Benoît Sibaud : C'est même un très bel exemple de conséquences heureuses des Rencontres Mondiales des Logiciels Libres: cet ouvrage est issu, fait partie des retombées des rencontres mondiales de l'année dernière, à Mont-de-Marsan, et l'on ne peut que souhaiter que le même genre d'initiative ait lieu suite aux Rencontres de cette année à Nantes.
Journaliste : Merci beaucoup, Thierry Stœhr, je rappelle que tu intervenais pour l'Aful au nom du groupe "racketiciel", on peut dire ça ?
Thierry Stœhr : Y a le groupe là qui a été initié mais qui est ouvert à tout le monde et qui permet de diffuser de l'information, d'agir, d'informer, entre autres et avec, là, toutes les bonnes volontés des autres associations et de ceux qui seraient intéressés pour faire respecter la loi sur leurs achats.

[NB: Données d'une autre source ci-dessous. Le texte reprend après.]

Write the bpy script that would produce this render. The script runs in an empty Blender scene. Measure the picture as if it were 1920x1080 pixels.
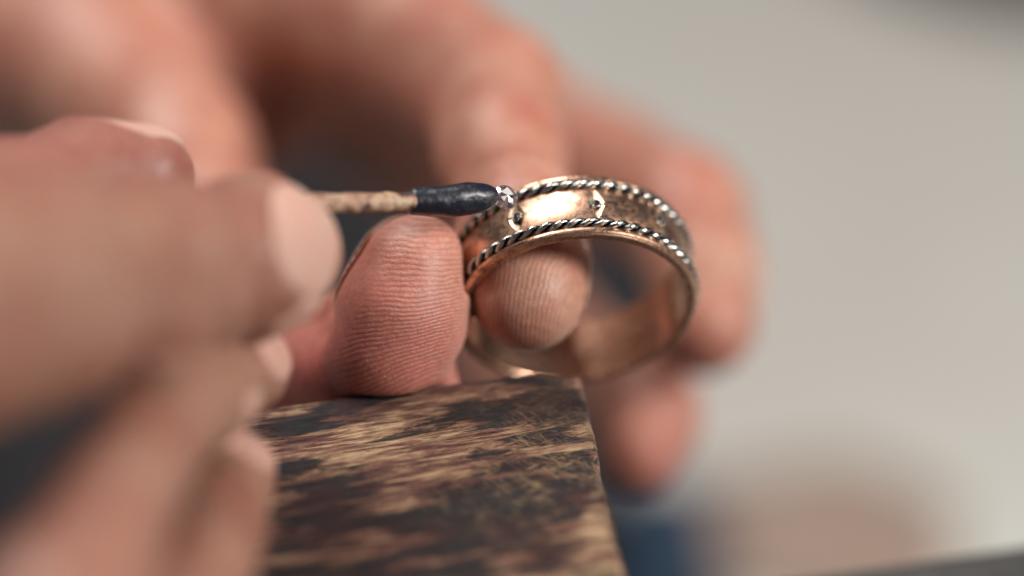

Journaliste : Donc racketiciel.info, c'est l'URL.
Journaliste 2 : Voilà c'est ce que j'allais dire, et puis rappeler aussi les contacts.
Journaliste : Et puis il y a aussi Benoît Sibaud, merci, qui intervenait pour l'April, dans le groupe de travail : "non aux ventes liées". Donc l'April : april.org , comme ça se prononce. Alors que ce soit l'un ou l'autre, je pense qu'il y a des actions concertées. En tout cas merci beaucoup pour cette table ronde.
Journaliste 2 : Merci.
Journaliste : Et puis j'espère que l'on prendra l'année prochaine de très bonnes nouvelles...
Journaliste 2 : ...des nouvelles de la vente liée.
Journaliste : ...par rapport à ce sujet-la.
Benoît Sibaud et Thierry Stœhr : Merci.